__GOAL OF THE EXERCISE__: Copy out all of the material, matching it word for word.

Start of SOURCE DATA

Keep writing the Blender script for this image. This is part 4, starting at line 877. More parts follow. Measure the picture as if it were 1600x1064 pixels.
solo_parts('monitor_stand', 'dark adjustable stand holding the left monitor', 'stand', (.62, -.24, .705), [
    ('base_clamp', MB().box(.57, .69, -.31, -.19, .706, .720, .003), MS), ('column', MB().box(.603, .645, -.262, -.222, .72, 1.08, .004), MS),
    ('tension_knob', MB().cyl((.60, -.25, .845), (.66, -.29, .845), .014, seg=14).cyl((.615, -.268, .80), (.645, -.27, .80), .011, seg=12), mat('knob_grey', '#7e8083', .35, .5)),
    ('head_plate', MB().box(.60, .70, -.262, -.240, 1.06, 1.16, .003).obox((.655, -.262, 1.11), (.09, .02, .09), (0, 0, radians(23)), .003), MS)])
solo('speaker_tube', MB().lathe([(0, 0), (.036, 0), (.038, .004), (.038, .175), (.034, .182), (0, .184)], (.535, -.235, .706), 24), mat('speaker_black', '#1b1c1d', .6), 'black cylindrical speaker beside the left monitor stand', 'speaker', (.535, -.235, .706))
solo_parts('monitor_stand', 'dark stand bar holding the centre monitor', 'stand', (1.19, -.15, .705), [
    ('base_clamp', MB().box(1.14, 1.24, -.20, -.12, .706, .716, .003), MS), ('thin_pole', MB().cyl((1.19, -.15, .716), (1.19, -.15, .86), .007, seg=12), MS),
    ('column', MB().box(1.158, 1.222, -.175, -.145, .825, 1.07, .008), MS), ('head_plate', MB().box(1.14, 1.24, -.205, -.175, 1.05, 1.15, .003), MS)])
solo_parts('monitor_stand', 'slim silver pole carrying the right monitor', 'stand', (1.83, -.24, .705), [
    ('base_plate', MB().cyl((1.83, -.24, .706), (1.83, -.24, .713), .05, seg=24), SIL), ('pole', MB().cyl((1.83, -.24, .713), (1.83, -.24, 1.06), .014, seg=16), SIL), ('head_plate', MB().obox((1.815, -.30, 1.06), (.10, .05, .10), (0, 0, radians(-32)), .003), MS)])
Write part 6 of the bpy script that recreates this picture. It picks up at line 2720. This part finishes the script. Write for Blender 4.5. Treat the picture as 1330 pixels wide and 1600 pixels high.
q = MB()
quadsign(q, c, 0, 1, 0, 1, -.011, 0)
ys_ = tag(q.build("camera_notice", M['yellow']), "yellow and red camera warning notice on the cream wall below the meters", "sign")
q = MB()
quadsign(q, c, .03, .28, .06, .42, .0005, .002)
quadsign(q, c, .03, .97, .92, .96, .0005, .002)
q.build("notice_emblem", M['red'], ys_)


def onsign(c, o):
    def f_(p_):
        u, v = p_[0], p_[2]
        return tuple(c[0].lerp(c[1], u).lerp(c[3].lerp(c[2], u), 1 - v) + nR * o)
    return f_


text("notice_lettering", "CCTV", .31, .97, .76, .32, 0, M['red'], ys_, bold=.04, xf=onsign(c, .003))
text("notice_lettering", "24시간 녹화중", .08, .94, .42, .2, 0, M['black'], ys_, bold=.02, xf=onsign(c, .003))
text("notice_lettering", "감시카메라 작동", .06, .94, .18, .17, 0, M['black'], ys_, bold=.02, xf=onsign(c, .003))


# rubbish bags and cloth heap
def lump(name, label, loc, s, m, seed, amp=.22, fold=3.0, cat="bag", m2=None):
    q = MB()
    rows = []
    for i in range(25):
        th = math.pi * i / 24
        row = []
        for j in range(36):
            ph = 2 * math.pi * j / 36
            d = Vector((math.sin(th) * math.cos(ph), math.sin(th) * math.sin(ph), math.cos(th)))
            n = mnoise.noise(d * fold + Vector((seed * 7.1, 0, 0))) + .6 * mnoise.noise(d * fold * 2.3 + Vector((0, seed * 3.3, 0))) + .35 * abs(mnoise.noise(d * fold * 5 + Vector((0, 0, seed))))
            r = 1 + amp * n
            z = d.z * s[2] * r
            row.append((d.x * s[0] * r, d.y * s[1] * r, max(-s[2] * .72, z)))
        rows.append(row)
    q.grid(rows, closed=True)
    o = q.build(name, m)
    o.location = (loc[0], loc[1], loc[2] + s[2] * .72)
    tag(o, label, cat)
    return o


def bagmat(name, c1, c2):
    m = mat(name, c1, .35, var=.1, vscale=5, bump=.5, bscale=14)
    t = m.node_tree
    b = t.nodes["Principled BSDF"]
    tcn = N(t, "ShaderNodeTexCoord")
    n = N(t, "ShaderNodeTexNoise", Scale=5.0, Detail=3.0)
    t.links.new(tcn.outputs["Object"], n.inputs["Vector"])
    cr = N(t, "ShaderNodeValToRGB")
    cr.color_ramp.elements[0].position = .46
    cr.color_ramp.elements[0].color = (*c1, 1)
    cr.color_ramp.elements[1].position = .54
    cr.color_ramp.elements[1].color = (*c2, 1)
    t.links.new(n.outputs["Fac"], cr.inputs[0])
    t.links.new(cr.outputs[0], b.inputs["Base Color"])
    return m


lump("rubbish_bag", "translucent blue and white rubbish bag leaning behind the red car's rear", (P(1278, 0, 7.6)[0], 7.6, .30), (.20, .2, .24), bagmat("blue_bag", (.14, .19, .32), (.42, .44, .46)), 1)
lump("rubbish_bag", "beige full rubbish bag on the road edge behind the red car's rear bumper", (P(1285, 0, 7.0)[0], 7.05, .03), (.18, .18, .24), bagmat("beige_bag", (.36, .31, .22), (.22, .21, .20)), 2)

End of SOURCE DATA

__EXERCISE OUTPUT__:
Keep writing the Blender script for this image. This is part 4, starting at line 877. More parts follow. Measure the picture as if it were 1600x1064 pixels.
solo_parts('monitor_stand', 'dark adjustable stand holding the left monitor', 'stand', (.62, -.24, .705), [
    ('base_clamp', MB().box(.57, .69, -.31, -.19, .706, .720, .003), MS), ('column', MB().box(.603, .645, -.262, -.222, .72, 1.08, .004), MS),
    ('tension_knob', MB().cyl((.60, -.25, .845), (.66, -.29, .845), .014, seg=14).cyl((.615, -.268, .80), (.645, -.27, .80), .011, seg=12), mat('knob_grey', '#7e8083', .35, .5)),
    ('head_plate', MB().box(.60, .70, -.262, -.240, 1.06, 1.16, .003).obox((.655, -.262, 1.11), (.09, .02, .09), (0, 0, radians(23)), .003), MS)])
solo('speaker_tube', MB().lathe([(0, 0), (.036, 0), (.038, .004), (.038, .175), (.034, .182), (0, .184)], (.535, -.235, .706), 24), mat('speaker_black', '#1b1c1d', .6), 'black cylindrical speaker beside the left monitor stand', 'speaker', (.535, -.235, .706))
solo_parts('monitor_stand', 'dark stand bar holding the centre monitor', 'stand', (1.19, -.15, .705), [
    ('base_clamp', MB().box(1.14, 1.24, -.20, -.12, .706, .716, .003), MS), ('thin_pole', MB().cyl((1.19, -.15, .716), (1.19, -.15, .86), .007, seg=12), MS),
    ('column', MB().box(1.158, 1.222, -.175, -.145, .825, 1.07, .008), MS), ('head_plate', MB().box(1.14, 1.24, -.205, -.175, 1.05, 1.15, .003), MS)])
solo_parts('monitor_stand', 'slim silver pole carrying the right monitor', 'stand', (1.83, -.24, .705), [
    ('base_plate', MB().cyl((1.83, -.24, .706), (1.83, -.24, .713), .05, seg=24), SIL), ('pole', MB().cyl((1.83, -.24, .713), (1.83, -.24, 1.06), .014, seg=16), SIL), ('head_plate', MB().obox((1.815, -.30, 1.06), (.10, .05, .10), (0, 0, radians(-32)), .003), MS)])
Write part 6 of the bpy script that recreates this picture. It picks up at line 2720. This part finishes the script. Write for Blender 4.5. Treat the picture as 1330 pixels wide and 1600 pixels high.
q = MB()
quadsign(q, c, 0, 1, 0, 1, -.011, 0)
ys_ = tag(q.build("camera_notice", M['yellow']), "yellow and red camera warning notice on the cream wall below the meters", "sign")
q = MB()
quadsign(q, c, .03, .28, .06, .42, .0005, .002)
quadsign(q, c, .03, .97, .92, .96, .0005, .002)
q.build("notice_emblem", M['red'], ys_)


def onsign(c, o):
    def f_(p_):
        u, v = p_[0], p_[2]
        return tuple(c[0].lerp(c[1], u).lerp(c[3].lerp(c[2], u), 1 - v) + nR * o)
    return f_


text("notice_lettering", "CCTV", .31, .97, .76, .32, 0, M['red'], ys_, bold=.04, xf=onsign(c, .003))
text("notice_lettering", "24시간 녹화중", .08, .94, .42, .2, 0, M['black'], ys_, bold=.02, xf=onsign(c, .003))
text("notice_lettering", "감시카메라 작동", .06, .94, .18, .17, 0, M['black'], ys_, bold=.02, xf=onsign(c, .003))


# rubbish bags and cloth heap
def lump(name, label, loc, s, m, seed, amp=.22, fold=3.0, cat="bag", m2=None):
    q = MB()
    rows = []
    for i in range(25):
        th = math.pi * i / 24
        row = []
        for j in range(36):
            ph = 2 * math.pi * j / 36
            d = Vector((math.sin(th) * math.cos(ph), math.sin(th) * math.sin(ph), math.cos(th)))
            n = mnoise.noise(d * fold + Vector((seed * 7.1, 0, 0))) + .6 * mnoise.noise(d * fold * 2.3 + Vector((0, seed * 3.3, 0))) + .35 * abs(mnoise.noise(d * fold * 5 + Vector((0, 0, seed))))
            r = 1 + amp * n
            z = d.z * s[2] * r
            row.append((d.x * s[0] * r, d.y * s[1] * r, max(-s[2] * .72, z)))
        rows.append(row)
    q.grid(rows, closed=True)
    o = q.build(name, m)
    o.location = (loc[0], loc[1], loc[2] + s[2] * .72)
    tag(o, label, cat)
    return o


def bagmat(name, c1, c2):
    m = mat(name, c1, .35, var=.1, vscale=5, bump=.5, bscale=14)
    t = m.node_tree
    b = t.nodes["Principled BSDF"]
    tcn = N(t, "ShaderNodeTexCoord")
    n = N(t, "ShaderNodeTexNoise", Scale=5.0, Detail=3.0)
    t.links.new(tcn.outputs["Object"], n.inputs["Vector"])
    cr = N(t, "ShaderNodeValToRGB")
    cr.color_ramp.elements[0].position = .46
    cr.color_ramp.elements[0].color = (*c1, 1)
    cr.color_ramp.elements[1].position = .54
    cr.color_ramp.elements[1].color = (*c2, 1)
    t.links.new(n.outputs["Fac"], cr.inputs[0])
    t.links.new(cr.outputs[0], b.inputs["Base Color"])
    return m


lump("rubbish_bag", "translucent blue and white rubbish bag leaning behind the red car's rear", (P(1278, 0, 7.6)[0], 7.6, .30), (.20, .2, .24), bagmat("blue_bag", (.14, .19, .32), (.42, .44, .46)), 1)
lump("rubbish_bag", "beige full rubbish bag on the road edge behind the red car's rear bumper", (P(1285, 0, 7.0)[0], 7.05, .03), (.18, .18, .24), bagmat("beige_bag", (.36, .31, .22), (.22, .21, .20)), 2)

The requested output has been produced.